## Begin RECORDED DATA
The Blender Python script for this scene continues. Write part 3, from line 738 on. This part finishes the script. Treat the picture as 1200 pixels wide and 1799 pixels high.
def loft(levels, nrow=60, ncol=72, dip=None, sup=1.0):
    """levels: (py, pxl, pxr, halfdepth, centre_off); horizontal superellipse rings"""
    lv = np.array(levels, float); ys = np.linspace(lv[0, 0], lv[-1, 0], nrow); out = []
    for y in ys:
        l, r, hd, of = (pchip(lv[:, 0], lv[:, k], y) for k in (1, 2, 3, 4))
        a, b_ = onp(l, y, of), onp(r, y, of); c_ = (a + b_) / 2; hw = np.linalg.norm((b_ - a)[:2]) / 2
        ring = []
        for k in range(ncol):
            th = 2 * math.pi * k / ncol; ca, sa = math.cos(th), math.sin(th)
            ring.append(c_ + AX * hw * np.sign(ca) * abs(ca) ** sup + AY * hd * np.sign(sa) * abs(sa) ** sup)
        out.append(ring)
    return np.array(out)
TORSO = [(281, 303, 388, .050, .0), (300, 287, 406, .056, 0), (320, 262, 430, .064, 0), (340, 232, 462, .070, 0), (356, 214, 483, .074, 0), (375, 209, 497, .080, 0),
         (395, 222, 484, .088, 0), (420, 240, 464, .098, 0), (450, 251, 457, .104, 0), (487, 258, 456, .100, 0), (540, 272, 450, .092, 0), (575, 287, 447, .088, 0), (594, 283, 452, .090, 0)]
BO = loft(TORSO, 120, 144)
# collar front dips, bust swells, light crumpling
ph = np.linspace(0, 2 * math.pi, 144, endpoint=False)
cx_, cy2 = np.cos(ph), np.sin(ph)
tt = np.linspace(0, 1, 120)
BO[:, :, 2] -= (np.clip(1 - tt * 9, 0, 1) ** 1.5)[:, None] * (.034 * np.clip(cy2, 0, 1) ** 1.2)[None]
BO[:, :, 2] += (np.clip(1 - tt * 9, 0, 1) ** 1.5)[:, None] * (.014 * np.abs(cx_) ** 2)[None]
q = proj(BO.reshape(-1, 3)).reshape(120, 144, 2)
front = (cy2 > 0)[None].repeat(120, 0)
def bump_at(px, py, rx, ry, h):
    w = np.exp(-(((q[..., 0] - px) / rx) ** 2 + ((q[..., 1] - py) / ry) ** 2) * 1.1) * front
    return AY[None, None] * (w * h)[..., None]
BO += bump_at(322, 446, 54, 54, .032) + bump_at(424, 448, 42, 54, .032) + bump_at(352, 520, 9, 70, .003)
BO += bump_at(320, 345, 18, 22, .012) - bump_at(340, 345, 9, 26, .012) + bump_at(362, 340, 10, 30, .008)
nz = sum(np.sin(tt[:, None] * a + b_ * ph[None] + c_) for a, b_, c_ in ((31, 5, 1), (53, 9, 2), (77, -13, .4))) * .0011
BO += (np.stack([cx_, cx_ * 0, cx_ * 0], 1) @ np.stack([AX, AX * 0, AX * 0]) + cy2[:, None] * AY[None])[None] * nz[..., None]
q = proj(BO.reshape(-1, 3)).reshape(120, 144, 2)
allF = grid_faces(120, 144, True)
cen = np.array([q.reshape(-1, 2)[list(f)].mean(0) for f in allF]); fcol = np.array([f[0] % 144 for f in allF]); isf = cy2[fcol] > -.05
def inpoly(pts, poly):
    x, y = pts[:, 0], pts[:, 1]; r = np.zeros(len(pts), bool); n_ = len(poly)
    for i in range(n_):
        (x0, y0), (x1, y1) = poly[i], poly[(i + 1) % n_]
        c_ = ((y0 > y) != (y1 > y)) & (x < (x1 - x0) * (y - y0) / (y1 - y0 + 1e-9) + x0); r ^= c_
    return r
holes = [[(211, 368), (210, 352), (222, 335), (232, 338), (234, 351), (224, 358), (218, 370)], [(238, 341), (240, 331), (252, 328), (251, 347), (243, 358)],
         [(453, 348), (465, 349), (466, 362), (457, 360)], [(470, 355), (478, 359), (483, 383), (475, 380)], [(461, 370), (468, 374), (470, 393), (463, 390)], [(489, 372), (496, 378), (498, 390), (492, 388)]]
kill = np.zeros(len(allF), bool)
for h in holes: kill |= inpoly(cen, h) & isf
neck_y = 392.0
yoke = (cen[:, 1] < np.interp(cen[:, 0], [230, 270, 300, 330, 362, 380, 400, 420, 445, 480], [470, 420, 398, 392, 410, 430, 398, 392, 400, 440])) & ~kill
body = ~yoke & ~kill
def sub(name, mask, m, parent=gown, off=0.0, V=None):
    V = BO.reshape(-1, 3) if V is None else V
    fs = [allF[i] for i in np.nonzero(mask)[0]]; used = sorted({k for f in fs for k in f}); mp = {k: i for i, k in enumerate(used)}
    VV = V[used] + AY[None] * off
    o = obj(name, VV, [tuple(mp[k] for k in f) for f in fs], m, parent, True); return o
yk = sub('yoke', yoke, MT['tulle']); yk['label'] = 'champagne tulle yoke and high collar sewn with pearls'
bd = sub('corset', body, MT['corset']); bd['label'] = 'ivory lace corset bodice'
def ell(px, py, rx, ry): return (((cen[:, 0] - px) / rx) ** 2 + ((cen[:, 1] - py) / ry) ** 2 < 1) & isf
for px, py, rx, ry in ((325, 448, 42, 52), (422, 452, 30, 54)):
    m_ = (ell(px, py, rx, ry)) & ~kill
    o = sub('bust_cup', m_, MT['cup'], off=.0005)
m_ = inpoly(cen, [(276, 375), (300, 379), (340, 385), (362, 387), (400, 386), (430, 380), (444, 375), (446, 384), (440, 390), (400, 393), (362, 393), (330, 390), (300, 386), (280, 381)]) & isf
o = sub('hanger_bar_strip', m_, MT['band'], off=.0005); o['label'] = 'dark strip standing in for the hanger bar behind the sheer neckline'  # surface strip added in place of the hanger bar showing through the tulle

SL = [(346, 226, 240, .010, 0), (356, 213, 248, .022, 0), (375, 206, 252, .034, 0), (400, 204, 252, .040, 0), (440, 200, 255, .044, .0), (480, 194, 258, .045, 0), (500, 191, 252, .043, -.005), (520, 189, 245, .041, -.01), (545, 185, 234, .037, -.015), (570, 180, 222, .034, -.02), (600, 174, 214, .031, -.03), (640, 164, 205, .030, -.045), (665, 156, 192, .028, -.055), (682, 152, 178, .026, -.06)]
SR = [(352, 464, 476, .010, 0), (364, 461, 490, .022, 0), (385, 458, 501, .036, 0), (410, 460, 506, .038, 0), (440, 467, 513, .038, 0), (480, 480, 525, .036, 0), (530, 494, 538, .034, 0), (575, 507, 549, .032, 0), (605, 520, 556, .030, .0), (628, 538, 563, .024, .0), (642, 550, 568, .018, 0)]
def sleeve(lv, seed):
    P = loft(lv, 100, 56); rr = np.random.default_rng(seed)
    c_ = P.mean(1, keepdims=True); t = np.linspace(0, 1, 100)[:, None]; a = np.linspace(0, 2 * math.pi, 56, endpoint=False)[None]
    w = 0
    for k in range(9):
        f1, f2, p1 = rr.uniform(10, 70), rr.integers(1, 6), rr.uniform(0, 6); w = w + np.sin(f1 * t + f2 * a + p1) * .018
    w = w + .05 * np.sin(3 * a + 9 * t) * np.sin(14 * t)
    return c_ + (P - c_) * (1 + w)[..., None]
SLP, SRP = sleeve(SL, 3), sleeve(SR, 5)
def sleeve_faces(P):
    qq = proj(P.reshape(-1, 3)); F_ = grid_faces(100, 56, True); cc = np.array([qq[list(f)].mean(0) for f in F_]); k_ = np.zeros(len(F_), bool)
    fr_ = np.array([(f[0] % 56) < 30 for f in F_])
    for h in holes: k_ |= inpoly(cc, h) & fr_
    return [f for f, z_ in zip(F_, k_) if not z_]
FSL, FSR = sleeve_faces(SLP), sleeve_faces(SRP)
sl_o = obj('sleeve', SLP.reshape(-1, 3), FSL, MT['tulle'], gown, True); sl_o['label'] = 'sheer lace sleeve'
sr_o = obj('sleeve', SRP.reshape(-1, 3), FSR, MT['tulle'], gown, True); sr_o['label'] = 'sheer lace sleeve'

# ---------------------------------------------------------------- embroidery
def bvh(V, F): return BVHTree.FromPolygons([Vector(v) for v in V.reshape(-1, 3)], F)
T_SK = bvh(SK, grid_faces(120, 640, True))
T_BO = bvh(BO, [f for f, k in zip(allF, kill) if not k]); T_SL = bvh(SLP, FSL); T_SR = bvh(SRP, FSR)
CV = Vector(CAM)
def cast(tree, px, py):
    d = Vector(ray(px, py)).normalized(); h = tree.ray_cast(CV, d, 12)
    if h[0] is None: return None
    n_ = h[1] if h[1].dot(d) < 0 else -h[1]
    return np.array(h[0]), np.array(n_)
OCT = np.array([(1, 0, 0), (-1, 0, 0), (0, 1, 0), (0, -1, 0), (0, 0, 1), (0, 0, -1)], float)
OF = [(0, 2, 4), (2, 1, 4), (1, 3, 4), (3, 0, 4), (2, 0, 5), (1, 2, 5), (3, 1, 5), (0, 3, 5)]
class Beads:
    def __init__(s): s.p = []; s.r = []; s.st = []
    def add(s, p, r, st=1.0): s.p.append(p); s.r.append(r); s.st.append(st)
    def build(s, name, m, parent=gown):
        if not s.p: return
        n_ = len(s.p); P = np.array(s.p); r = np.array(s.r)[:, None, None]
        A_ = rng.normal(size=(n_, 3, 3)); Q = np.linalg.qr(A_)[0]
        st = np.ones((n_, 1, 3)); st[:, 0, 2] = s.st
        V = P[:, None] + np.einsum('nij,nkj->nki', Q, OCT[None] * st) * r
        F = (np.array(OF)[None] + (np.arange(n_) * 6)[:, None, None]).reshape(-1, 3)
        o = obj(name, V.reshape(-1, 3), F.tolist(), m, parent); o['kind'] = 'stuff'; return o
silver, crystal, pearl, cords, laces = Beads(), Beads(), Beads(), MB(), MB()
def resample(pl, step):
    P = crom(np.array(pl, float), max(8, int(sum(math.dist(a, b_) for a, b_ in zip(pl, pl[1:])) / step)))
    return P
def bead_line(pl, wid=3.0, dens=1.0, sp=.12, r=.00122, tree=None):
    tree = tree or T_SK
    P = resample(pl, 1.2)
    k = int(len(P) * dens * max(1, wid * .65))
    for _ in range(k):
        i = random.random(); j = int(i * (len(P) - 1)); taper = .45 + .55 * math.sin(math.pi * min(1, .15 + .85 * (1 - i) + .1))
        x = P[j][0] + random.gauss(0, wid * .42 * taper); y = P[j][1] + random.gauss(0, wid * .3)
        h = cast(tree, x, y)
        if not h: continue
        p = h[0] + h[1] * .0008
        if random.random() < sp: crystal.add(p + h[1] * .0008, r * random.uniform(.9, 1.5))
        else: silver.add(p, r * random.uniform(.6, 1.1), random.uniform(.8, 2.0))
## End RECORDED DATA
- PROBLEM -
Copy out each line of the listing that holds "high".

- TASK RESULT -
The Blender Python script for this scene continues. Write part 3, from line 738 on. This part finishes the script. Treat the picture as 1200 pixels wide and 1799 pixels high.
yk = sub('yoke', yoke, MT['tulle']); yk['label'] = 'champagne tulle yoke and high collar sewn with pearls'